═══ Data provided ═══
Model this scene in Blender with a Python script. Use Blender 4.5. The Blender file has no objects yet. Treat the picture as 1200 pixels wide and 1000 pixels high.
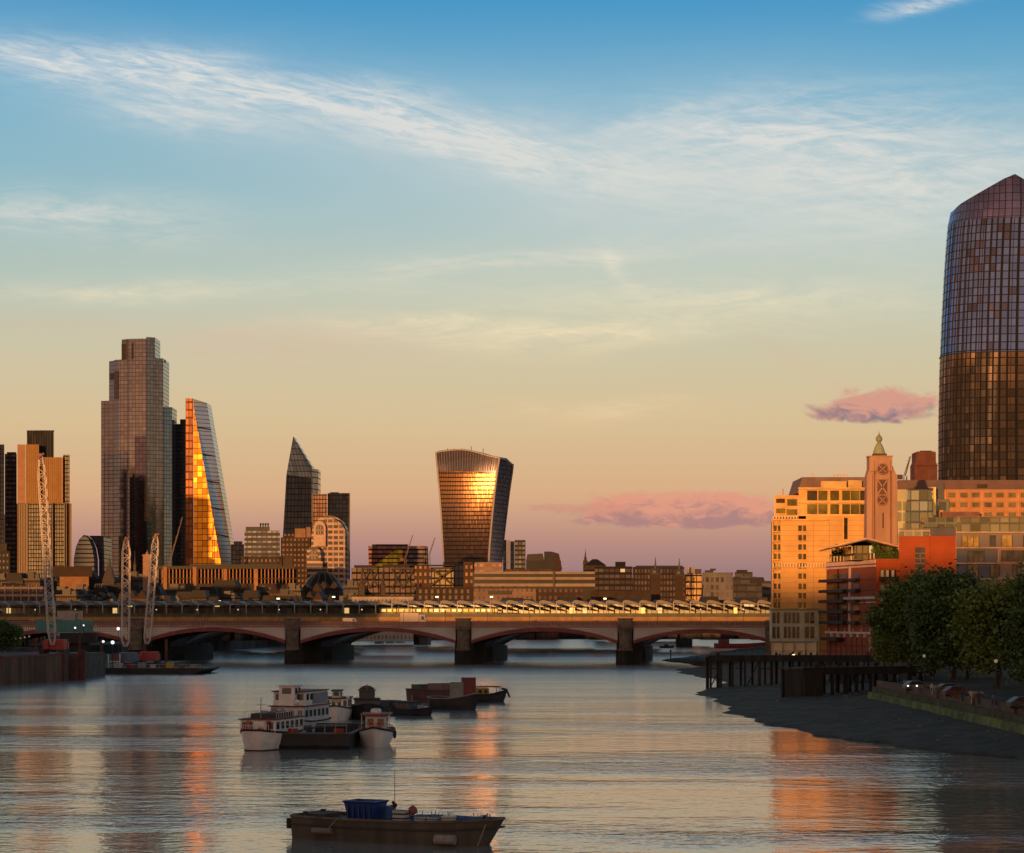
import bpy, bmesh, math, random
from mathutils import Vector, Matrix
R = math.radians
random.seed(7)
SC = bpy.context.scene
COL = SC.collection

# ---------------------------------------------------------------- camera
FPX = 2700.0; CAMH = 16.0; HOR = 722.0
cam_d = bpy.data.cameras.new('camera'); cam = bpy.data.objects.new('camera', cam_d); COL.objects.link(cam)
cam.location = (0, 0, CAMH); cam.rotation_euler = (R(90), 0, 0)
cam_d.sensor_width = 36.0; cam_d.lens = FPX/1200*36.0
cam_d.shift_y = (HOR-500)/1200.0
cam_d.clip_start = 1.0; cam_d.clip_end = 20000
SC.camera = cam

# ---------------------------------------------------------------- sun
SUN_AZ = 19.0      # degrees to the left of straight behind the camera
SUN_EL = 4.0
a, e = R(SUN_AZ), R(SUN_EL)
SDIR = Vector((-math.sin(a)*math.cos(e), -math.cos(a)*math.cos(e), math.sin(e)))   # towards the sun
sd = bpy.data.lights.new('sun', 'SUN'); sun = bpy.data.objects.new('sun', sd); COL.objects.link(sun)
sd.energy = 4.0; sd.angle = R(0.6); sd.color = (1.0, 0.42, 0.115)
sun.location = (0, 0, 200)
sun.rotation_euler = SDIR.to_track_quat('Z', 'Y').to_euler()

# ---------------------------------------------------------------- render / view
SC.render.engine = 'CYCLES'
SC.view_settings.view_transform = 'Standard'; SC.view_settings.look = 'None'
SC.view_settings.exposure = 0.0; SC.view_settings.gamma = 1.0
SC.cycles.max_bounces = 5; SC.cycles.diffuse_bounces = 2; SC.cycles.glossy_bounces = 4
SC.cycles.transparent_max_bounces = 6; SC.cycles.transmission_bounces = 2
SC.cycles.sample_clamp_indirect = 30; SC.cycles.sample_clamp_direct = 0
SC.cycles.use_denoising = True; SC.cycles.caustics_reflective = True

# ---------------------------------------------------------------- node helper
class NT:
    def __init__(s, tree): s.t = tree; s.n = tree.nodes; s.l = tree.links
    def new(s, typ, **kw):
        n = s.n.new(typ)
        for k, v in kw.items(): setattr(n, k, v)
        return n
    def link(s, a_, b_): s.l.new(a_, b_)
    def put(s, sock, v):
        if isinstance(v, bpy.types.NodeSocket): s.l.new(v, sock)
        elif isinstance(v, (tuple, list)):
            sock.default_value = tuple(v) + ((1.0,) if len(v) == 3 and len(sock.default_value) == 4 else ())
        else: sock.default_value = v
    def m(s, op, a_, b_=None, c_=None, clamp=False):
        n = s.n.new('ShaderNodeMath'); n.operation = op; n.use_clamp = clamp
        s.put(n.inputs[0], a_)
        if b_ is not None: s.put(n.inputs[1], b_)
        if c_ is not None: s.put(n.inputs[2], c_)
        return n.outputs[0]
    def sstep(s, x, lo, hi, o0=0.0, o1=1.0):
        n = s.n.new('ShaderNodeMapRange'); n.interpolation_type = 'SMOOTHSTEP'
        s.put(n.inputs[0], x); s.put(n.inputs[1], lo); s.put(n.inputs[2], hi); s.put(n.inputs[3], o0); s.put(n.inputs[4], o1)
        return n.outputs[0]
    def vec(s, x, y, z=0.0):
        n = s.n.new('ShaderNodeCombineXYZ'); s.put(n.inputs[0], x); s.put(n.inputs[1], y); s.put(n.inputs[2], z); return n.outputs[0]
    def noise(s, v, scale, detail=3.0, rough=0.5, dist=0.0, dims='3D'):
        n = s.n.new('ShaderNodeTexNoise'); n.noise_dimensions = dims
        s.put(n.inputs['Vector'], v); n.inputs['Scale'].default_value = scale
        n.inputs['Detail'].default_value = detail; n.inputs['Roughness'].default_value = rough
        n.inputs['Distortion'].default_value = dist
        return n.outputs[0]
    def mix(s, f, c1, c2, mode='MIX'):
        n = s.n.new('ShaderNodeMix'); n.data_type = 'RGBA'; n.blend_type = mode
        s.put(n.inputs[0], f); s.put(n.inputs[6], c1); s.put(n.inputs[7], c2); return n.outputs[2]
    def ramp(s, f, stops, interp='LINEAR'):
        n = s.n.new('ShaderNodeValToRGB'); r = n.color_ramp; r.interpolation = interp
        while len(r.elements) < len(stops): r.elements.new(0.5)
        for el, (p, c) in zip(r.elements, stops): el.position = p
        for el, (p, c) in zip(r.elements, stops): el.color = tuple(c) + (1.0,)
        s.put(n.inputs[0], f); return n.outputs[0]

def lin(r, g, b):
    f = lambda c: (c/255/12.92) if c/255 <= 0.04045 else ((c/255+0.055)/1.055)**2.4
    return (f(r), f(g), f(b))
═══
Problem requirements: All of the lines above should be printed exactly, minus the pictures.

Output below:
Model this scene in Blender with a Python script. Use Blender 4.5. The Blender file has no objects yet. Treat the picture as 1200 pixels wide and 1000 pixels high.
import bpy, bmesh, math, random
from mathutils import Vector, Matrix
R = math.radians
random.seed(7)
SC = bpy.context.scene
COL = SC.collection

# ---------------------------------------------------------------- camera
FPX = 2700.0; CAMH = 16.0; HOR = 722.0
cam_d = bpy.data.cameras.new('camera'); cam = bpy.data.objects.new('camera', cam_d); COL.objects.link(cam)
cam.location = (0, 0, CAMH); cam.rotation_euler = (R(90), 0, 0)
cam_d.sensor_width = 36.0; cam_d.lens = FPX/1200*36.0
cam_d.shift_y = (HOR-500)/1200.0
cam_d.clip_start = 1.0; cam_d.clip_end = 20000
SC.camera = cam

# ---------------------------------------------------------------- sun
SUN_AZ = 19.0      # degrees to the left of straight behind the camera
SUN_EL = 4.0
a, e = R(SUN_AZ), R(SUN_EL)
SDIR = Vector((-math.sin(a)*math.cos(e), -math.cos(a)*math.cos(e), math.sin(e)))   # towards the sun
sd = bpy.data.lights.new('sun', 'SUN'); sun = bpy.data.objects.new('sun', sd); COL.objects.link(sun)
sd.energy = 4.0; sd.angle = R(0.6); sd.color = (1.0, 0.42, 0.115)
sun.location = (0, 0, 200)
sun.rotation_euler = SDIR.to_track_quat('Z', 'Y').to_euler()

# ---------------------------------------------------------------- render / view
SC.render.engine = 'CYCLES'
SC.view_settings.view_transform = 'Standard'; SC.view_settings.look = 'None'
SC.view_settings.exposure = 0.0; SC.view_settings.gamma = 1.0
SC.cycles.max_bounces = 5; SC.cycles.diffuse_bounces = 2; SC.cycles.glossy_bounces = 4
SC.cycles.transparent_max_bounces = 6; SC.cycles.transmission_bounces = 2
SC.cycles.sample_clamp_indirect = 30; SC.cycles.sample_clamp_direct = 0
SC.cycles.use_denoising = True; SC.cycles.caustics_reflective = True

# ---------------------------------------------------------------- node helper
class NT:
    def __init__(s, tree): s.t = tree; s.n = tree.nodes; s.l = tree.links
    def new(s, typ, **kw):
        n = s.n.new(typ)
        for k, v in kw.items(): setattr(n, k, v)
        return n
    def link(s, a_, b_): s.l.new(a_, b_)
    def put(s, sock, v):
        if isinstance(v, bpy.types.NodeSocket): s.l.new(v, sock)
        elif isinstance(v, (tuple, list)):
            sock.default_value = tuple(v) + ((1.0,) if len(v) == 3 and len(sock.default_value) == 4 else ())
        else: sock.default_value = v
    def m(s, op, a_, b_=None, c_=None, clamp=False):
        n = s.n.new('ShaderNodeMath'); n.operation = op; n.use_clamp = clamp
        s.put(n.inputs[0], a_)
        if b_ is not None: s.put(n.inputs[1], b_)
        if c_ is not None: s.put(n.inputs[2], c_)
        return n.outputs[0]
    def sstep(s, x, lo, hi, o0=0.0, o1=1.0):
        n = s.n.new('ShaderNodeMapRange'); n.interpolation_type = 'SMOOTHSTEP'
        s.put(n.inputs[0], x); s.put(n.inputs[1], lo); s.put(n.inputs[2], hi); s.put(n.inputs[3], o0); s.put(n.inputs[4], o1)
        return n.outputs[0]
    def vec(s, x, y, z=0.0):
        n = s.n.new('ShaderNodeCombineXYZ'); s.put(n.inputs[0], x); s.put(n.inputs[1], y); s.put(n.inputs[2], z); return n.outputs[0]
    def noise(s, v, scale, detail=3.0, rough=0.5, dist=0.0, dims='3D'):
        n = s.n.new('ShaderNodeTexNoise'); n.noise_dimensions = dims
        s.put(n.inputs['Vector'], v); n.inputs['Scale'].default_value = scale
        n.inputs['Detail'].default_value = detail; n.inputs['Roughness'].default_value = rough
        n.inputs['Distortion'].default_value = dist
        return n.outputs[0]
    def mix(s, f, c1, c2, mode='MIX'):
        n = s.n.new('ShaderNodeMix'); n.data_type = 'RGBA'; n.blend_type = mode
        s.put(n.inputs[0], f); s.put(n.inputs[6], c1); s.put(n.inputs[7], c2); return n.outputs[2]
    def ramp(s, f, stops, interp='LINEAR'):
        n = s.n.new('ShaderNodeValToRGB'); r = n.color_ramp; r.interpolation = interp
        while len(r.elements) < len(stops): r.elements.new(0.5)
        for el, (p, c) in zip(r.elements, stops): el.position = p
        for el, (p, c) in zip(r.elements, stops): el.color = tuple(c) + (1.0,)
        s.put(n.inputs[0], f); return n.outputs[0]

def lin(r, g, b):
    f = lambda c: (c/255/12.92) if c/255 <= 0.04045 else ((c/255+0.055)/1.055)**2.4
    return (f(r), f(g), f(b))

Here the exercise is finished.